++++ Dataset section

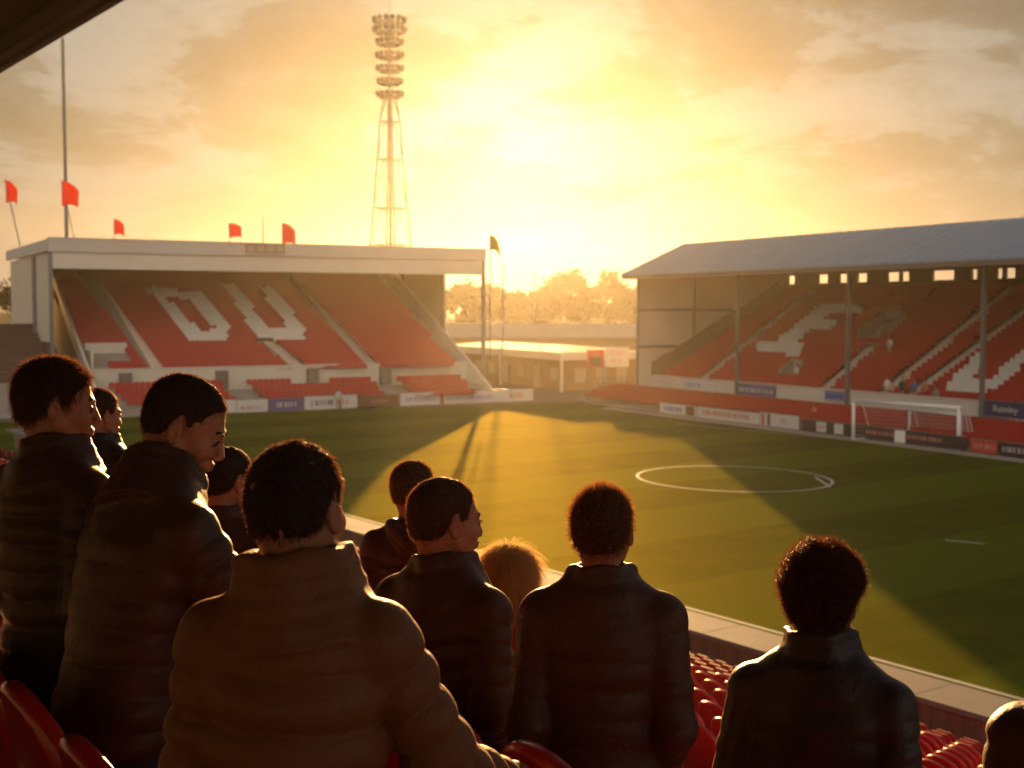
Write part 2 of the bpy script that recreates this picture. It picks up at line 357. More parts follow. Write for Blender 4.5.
for (d,ri,k,a,sb,zz,sc,_) in chosen:
    o=proto if first else copy_tree(proto); first=False
    o.matrix_world=MN@Matrix.Translation((a,sb,zz))@Matrix.Rotation(PI,4,'Z')@Matrix.Rotation(PI,4,'Z')@Matrix.Diagonal((.95,.95,sc,1))
    o['category']='seat'; o['group']='red plastic seats of the near stand in rows down to the pitch wall'
    up_=len(rows)-1-ri
    if ri==3: o['label']={2.43:'glossy red seat at the bottom left, lowest of the three beside the jeans',2.88:'large glossy red seat back behind the man looking down',3.33:'red seat back cut by the left edge behind the smiling man'}.get(round(a,2),'red seat in the top row of seats, behind the nearest spectators')
    elif ri==4: o['label']={2.53:'curved red seat back beside the sleeve of the large tan coated man',2.11:'curved red seat back at the bottom between the tan sleeve and the quilted jacket'}.get(round(a,2),'red seat in the second row of seats from the top')
    elif ri==5: o['label']='red seat in the third row of seats from the top'
    else: o['label']='small red moulded seat in the %s row up from the low pitch wall'%(['lowest']+ordn)[up_]
    named[(ri,round(a,2))]=o
# ------------------------------------------------------------------ far stands
def inv(M,px,py,plane):      # picture point -> (x,y) of frame M on the sloping plane z = p0 + p1*(y-y0)
    d=ray(px,py); y0,p0,p1=plane; Mi=M.inverted(); o_=Mi@Vector((0,0,CAMZ)); e=Mi@(Vector((0,0,CAMZ))+d)-o_
    t=(p0+p1*(o_.y-y0)-o_.z)/(e.z-p1*e.y); q=o_+e*t; return (q.x,q.y)
def inpoly(x,y,poly):
    c_=False; j=len(poly)-1
    for i in range(len(poly)):
        xi,yi=poly[i]; xj,yj=poly[j]
        if (yi>y)!=(yj>y) and x<(xj-xi)*(y-yi)/(yj-yi)+xi: c_=not c_
        j=i
    return c_
SEATV=[]; SEATF=[]; SEATM=[]
def far_seat(M,x,y,z,mi,w=.42,sx=1,sy=1,sz=1):
    # low detail seat: curved-top back and a pan
    o_=len(SEATV); h=.42
    pts=[(-w/2,0.30,.40),(w/2,.30,.40),(w/2,.36,.40+h*.8),(w*.3,.38,.40+h),(-w*.3,.38,.40+h),(-w/2,.36,.40+h*.8),
         (-w/2,0.34,.40),(w/2,.34,.40),(w/2,.40,.40+h*.8),(w*.3,.42,.40+h),(-w*.3,.42,.40+h),(-w/2,.40,.40+h*.8),
         (-w/2,-.05,.43),(w/2,-.05,.43),(w/2,.32,.40),(-w/2,.32,.40),(-w/2,-.05,.39),(w/2,-.05,.39),(w/2,.32,.36),(-w/2,.32,.36)]
    for p in pts: SEATV.append(tuple(M@Vector((x+p[0]*sx,y+p[1]*sy,z+p[2]*sz))))
    f=[(0,1,2,3,4,5),(11,10,9,8,7,6),(5,4,10,11),(4,3,9,10),(3,2,8,9),(12,13,14,15),(16,17,13,12),(19,18,17,16),(13,17,18,14),(12,15,19,16)]
    SEATF.extend(tuple(i+o_ for i in q) for q in f); SEATM.extend([mi]*len(f))
def steps(mb,x0,x1,t0,z0,n,dt,dz,zb=-.02,f0=None):
    for i in range(n):
        mb.box(x0,x1,t0+i*dt,t0+(i+1)*dt,zb,z0+i*dz)
# ================= right stand (frame MR: x along towards its left end, y depth)
RT0,RZ0,RDT,RDZ,RN=5.6,1.9,.493,.258,30        # upper rows
plR=(RT0+.3,RZ0+.75,RDZ/RDT)
SX0,SX1=-45,42.5
gs=empty('grandstand','covered grandstand with blue grey roof behind the goal, right of the clubhouse','grandstand')
mb=MB(); steps(mb,SX0,SX1,RT0,RZ0,RN,RDT,RDZ); mb.build('terrace',M_['concrete'],gs)
LRN=5; mb=MB(); steps(mb,SX0,SX1+4,.5,.2,LRN,.72,.15); mb.build('lower_terrace',M_['concrete'],gs)
mb=MB(); mb.box(SX0,SX1,RT0-.28,RT0-.02,0,RZ0+.50); mb.box(SX0,SX1,RT0-.34,RT0+.02,RZ0+.5,RZ0+.58); mb.build('dividing_wall',M_['cream'],gs)
RTE=RT0+RN*RDT; RZE=RZ0+RN*RDZ
# back wall with a row of openings under the eaves
opens=[(716,730),(737,746),(757,772),(785,796),(819,829),(840,850),(858,868),(888,900),(902,910),(933,955),(972,978),(997,1003),(1006,1016)]
iv=[]
for a,b in opens:
    x1=solve(MR,a,RTE+.3,10.8); x0=solve(MR,b,RTE+.3,10.8); iv.append((x0,x1))
iv.sort(); OZ0,OZ1=10.35,11.1
mb=MB(); mb.box(SX0,SX1,RTE+.02,RTE+.3,0,OZ0); mb.box(SX0,SX1,RTE+.02,RTE+.3,OZ1,12.2)
cur=SX0
for a,b in iv:
    if a>cur: mb.box(cur,a,RTE+.02,RTE+.3,OZ0,OZ1)
    cur=max(cur,b)
mb.box(cur,SX1,RTE+.02,RTE+.3,OZ0,OZ1); mb.build('rear_wall',M_['brown'],gs)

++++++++

__What this task involves__
Every line is to be duplicated exactly, though pictures stay out.

__Correct output__
Write part 2 of the bpy script that recreates this picture. It picks up at line 357. More parts follow. Write for Blender 4.5.
for (d,ri,k,a,sb,zz,sc,_) in chosen:
    o=proto if first else copy_tree(proto); first=False
    o.matrix_world=MN@Matrix.Translation((a,sb,zz))@Matrix.Rotation(PI,4,'Z')@Matrix.Rotation(PI,4,'Z')@Matrix.Diagonal((.95,.95,sc,1))
    o['category']='seat'; o['group']='red plastic seats of the near stand in rows down to the pitch wall'
    up_=len(rows)-1-ri
    if ri==3: o['label']={2.43:'glossy red seat at the bottom left, lowest of the three beside the jeans',2.88:'large glossy red seat back behind the man looking down',3.33:'red seat back cut by the left edge behind the smiling man'}.get(round(a,2),'red seat in the top row of seats, behind the nearest spectators')
    elif ri==4: o['label']={2.53:'curved red seat back beside the sleeve of the large tan coated man',2.11:'curved red seat back at the bottom between the tan sleeve and the quilted jacket'}.get(round(a,2),'red seat in the second row of seats from the top')
    elif ri==5: o['label']='red seat in the third row of seats from the top'
    else: o['label']='small red moulded seat in the %s row up from the low pitch wall'%(['lowest']+ordn)[up_]
    named[(ri,round(a,2))]=o
# ------------------------------------------------------------------ far stands
def inv(M,px,py,plane):      # picture point -> (x,y) of frame M on the sloping plane z = p0 + p1*(y-y0)
    d=ray(px,py); y0,p0,p1=plane; Mi=M.inverted(); o_=Mi@Vector((0,0,CAMZ)); e=Mi@(Vector((0,0,CAMZ))+d)-o_
    t=(p0+p1*(o_.y-y0)-o_.z)/(e.z-p1*e.y); q=o_+e*t; return (q.x,q.y)
def inpoly(x,y,poly):
    c_=False; j=len(poly)-1
    for i in range(len(poly)):
        xi,yi=poly[i]; xj,yj=poly[j]
        if (yi>y)!=(yj>y) and x<(xj-xi)*(y-yi)/(yj-yi)+xi: c_=not c_
        j=i
    return c_
SEATV=[]; SEATF=[]; SEATM=[]
def far_seat(M,x,y,z,mi,w=.42,sx=1,sy=1,sz=1):
    # low detail seat: curved-top back and a pan
    o_=len(SEATV); h=.42
    pts=[(-w/2,0.30,.40),(w/2,.30,.40),(w/2,.36,.40+h*.8),(w*.3,.38,.40+h),(-w*.3,.38,.40+h),(-w/2,.36,.40+h*.8),
         (-w/2,0.34,.40),(w/2,.34,.40),(w/2,.40,.40+h*.8),(w*.3,.42,.40+h),(-w*.3,.42,.40+h),(-w/2,.40,.40+h*.8),
         (-w/2,-.05,.43),(w/2,-.05,.43),(w/2,.32,.40),(-w/2,.32,.40),(-w/2,-.05,.39),(w/2,-.05,.39),(w/2,.32,.36),(-w/2,.32,.36)]
    for p in pts: SEATV.append(tuple(M@Vector((x+p[0]*sx,y+p[1]*sy,z+p[2]*sz))))
    f=[(0,1,2,3,4,5),(11,10,9,8,7,6),(5,4,10,11),(4,3,9,10),(3,2,8,9),(12,13,14,15),(16,17,13,12),(19,18,17,16),(13,17,18,14),(12,15,19,16)]
    SEATF.extend(tuple(i+o_ for i in q) for q in f); SEATM.extend([mi]*len(f))
def steps(mb,x0,x1,t0,z0,n,dt,dz,zb=-.02,f0=None):
    for i in range(n):
        mb.box(x0,x1,t0+i*dt,t0+(i+1)*dt,zb,z0+i*dz)
# ================= right stand (frame MR: x along towards its left end, y depth)
RT0,RZ0,RDT,RDZ,RN=5.6,1.9,.493,.258,30        # upper rows
plR=(RT0+.3,RZ0+.75,RDZ/RDT)
SX0,SX1=-45,42.5
gs=empty('grandstand','covered grandstand with blue grey roof behind the goal, right of the clubhouse','grandstand')
mb=MB(); steps(mb,SX0,SX1,RT0,RZ0,RN,RDT,RDZ); mb.build('terrace',M_['concrete'],gs)
LRN=5; mb=MB(); steps(mb,SX0,SX1+4,.5,.2,LRN,.72,.15); mb.build('lower_terrace',M_['concrete'],gs)
mb=MB(); mb.box(SX0,SX1,RT0-.28,RT0-.02,0,RZ0+.50); mb.box(SX0,SX1,RT0-.34,RT0+.02,RZ0+.5,RZ0+.58); mb.build('dividing_wall',M_['cream'],gs)
RTE=RT0+RN*RDT; RZE=RZ0+RN*RDZ
# back wall with a row of openings under the eaves
opens=[(716,730),(737,746),(757,772),(785,796),(819,829),(840,850),(858,868),(888,900),(902,910),(933,955),(972,978),(997,1003),(1006,1016)]
iv=[]
for a,b in opens:
    x1=solve(MR,a,RTE+.3,10.8); x0=solve(MR,b,RTE+.3,10.8); iv.append((x0,x1))
iv.sort(); OZ0,OZ1=10.35,11.1
mb=MB(); mb.box(SX0,SX1,RTE+.02,RTE+.3,0,OZ0); mb.box(SX0,SX1,RTE+.02,RTE+.3,OZ1,12.2)
cur=SX0
for a,b in iv:
    if a>cur: mb.box(cur,a,RTE+.02,RTE+.3,OZ0,OZ1)
    cur=max(cur,b)
mb.box(cur,SX1,RTE+.02,RTE+.3,OZ0,OZ1); mb.build('rear_wall',M_['brown'],gs)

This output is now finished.